Por Etelmar Loureiro

- Diário do Rio Doce - 19.07.2018

As cidades mais antigas e tradicionais, donas de um passado mais amplo, preferem batizar suas ruas, avenidas, praças e outros locais públicos com nomes das pessoas ilustres que ali tiveram alguma importância histórica ou atuação relevante. É a melhor forma de reverenciar e, ao mesmo tempo, perpetuar a memória daqueles que se destacaram, e, de alguma forma, contribuíram para o desenvolvimento da comunidade. Por isso, além de merecedores de deferências, é importante que sirvam de exemplo e permaneçam vivos na lembrança das gerações seguintes.

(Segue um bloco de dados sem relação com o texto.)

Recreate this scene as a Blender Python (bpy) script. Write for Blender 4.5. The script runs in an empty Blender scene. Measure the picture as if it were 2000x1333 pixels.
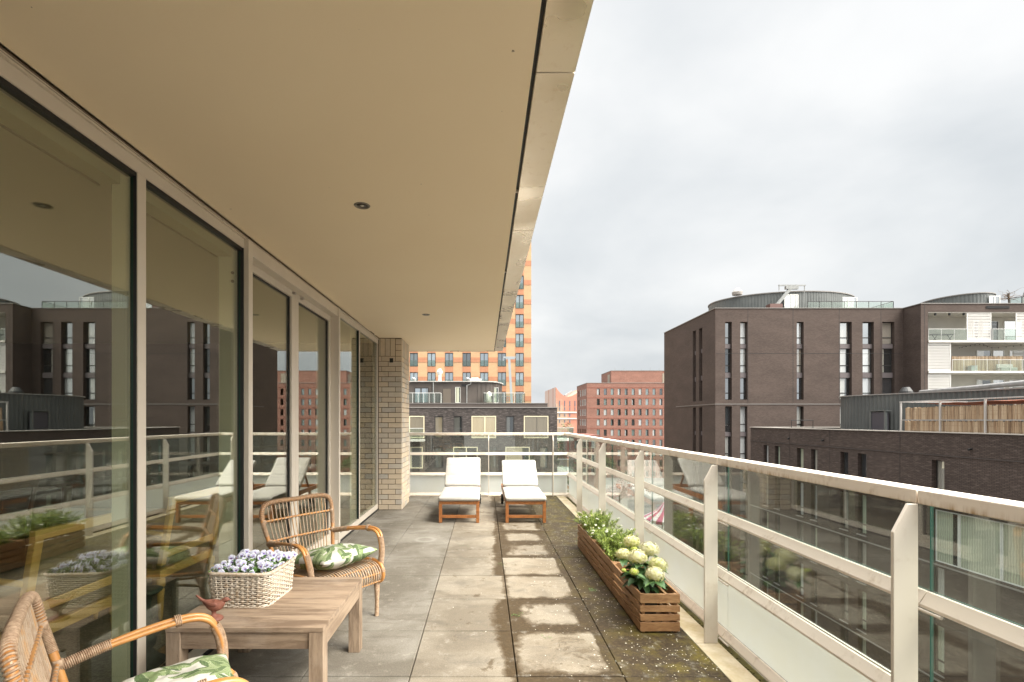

Em Valadares essa prática ainda não alcançou níveis desejáveis. Não porque a cidade seja jovem, ou porque lhe faltem personagens dignos de homenagens. A verdade é que, durante certo tempo, a questão foi negligenciada pelos que por ela deveriam zelar.
Nos seus 80 anos de emancipação, o município exibe um desenvolvimento próprio dos grandes centros, a ponto de ser considerado um polo regional. E essa posição só foi alcançada graças ao trabalho incansável e à dedicação de incontáveis homens e mulheres cujos nomes engrandeceriam quaisquer logradouros.
Há pontos em que a justiça já se faz presente, como na Praça Serra Lima, no Aeroporto Coronel Altino Machado D’ Oliveira, na Avenida Moacyr Paletta, na Escola Municipal Padre Eulálio Lafuente Elorz, na Univale-Campus Armando Vieira, na Eteit-Campus Antônio Rodrigues Coelho, na Vila (Afonso)Bretas, na Praça Euzébio Cabral e no Estádio José Mammoud Abbas, entre outros. Isso sem contar vários edifícios que herdaram nomes dos patriarcas das famílias que os construíram. Mas tem muito mais gente a homenagear.
Em texto recente (Chance de Se Redimir – 21.06.18), falei sobre o extraordinário, mas esquecido, Hermírio Gomes da Silva, falecido há quase 10 anos, e tomei a liberdade de aponta-lo como patrono da Praça de Esportes, existente no centro da cidade; tomara que a ideia repercuta!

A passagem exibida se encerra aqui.